Title: Development and Hydrocarbon Potential, Carbonate Platforms Offshore Northeastern America: ABSTRACT

Author(s): Lubomir F. Jansa

Article Type: Meeting abstract

Abstract:

The Jurassic-Lower Cretaceous carbonate platforms and banks form a discontinuous belt extending from the Grand Banks to the Bahamas (over 6,000 km). The thickness of the carbonate buildups progressively increases southward along the margin, attaining a thickness of more than 5 km on the Bahamas. The platforms also become younger southward, which has been interpreted as an indication of a northward motion of the North American plate. Six types of carbonate buildups recognized document variability of depositional, paleo-oceanographic, and tectonic processes along the margin. The composition of the buildups closely resembles the recent deposits of the western Great Bahama Bank, since oolitic shoals were present near the shelf edge and skeletal, peloid wackestones and biomicr tes were deposited in the inner part of the platform. Coral-hydrozoan, sponge and algal stromatolite bioherms and reefs are important constituents of the Late Jurassic-Early Cretaceous shelf edge. The hydrocarbon prospectivity of the carbonate front differs for the individual carbonate platform types which prevents construction of a single model for evaluation of their hydrocarbon potential.

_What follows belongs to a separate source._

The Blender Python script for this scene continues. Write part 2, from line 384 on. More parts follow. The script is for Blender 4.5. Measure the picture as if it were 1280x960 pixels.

Porosity has locally developed as a result of secondary dolomitization in a mixing zone. Hydrocarbons were at least locally generated and migrated through the porous carbonate rocks. The major critical factor is presence of a rich source rock. The latest deep sea drilling on the northwestern African and eastern North American margins, together with the interpretation of the Mesozoic paleogeography of the shelf, allows the elucidation of this important factor in a time and space framework of margin development.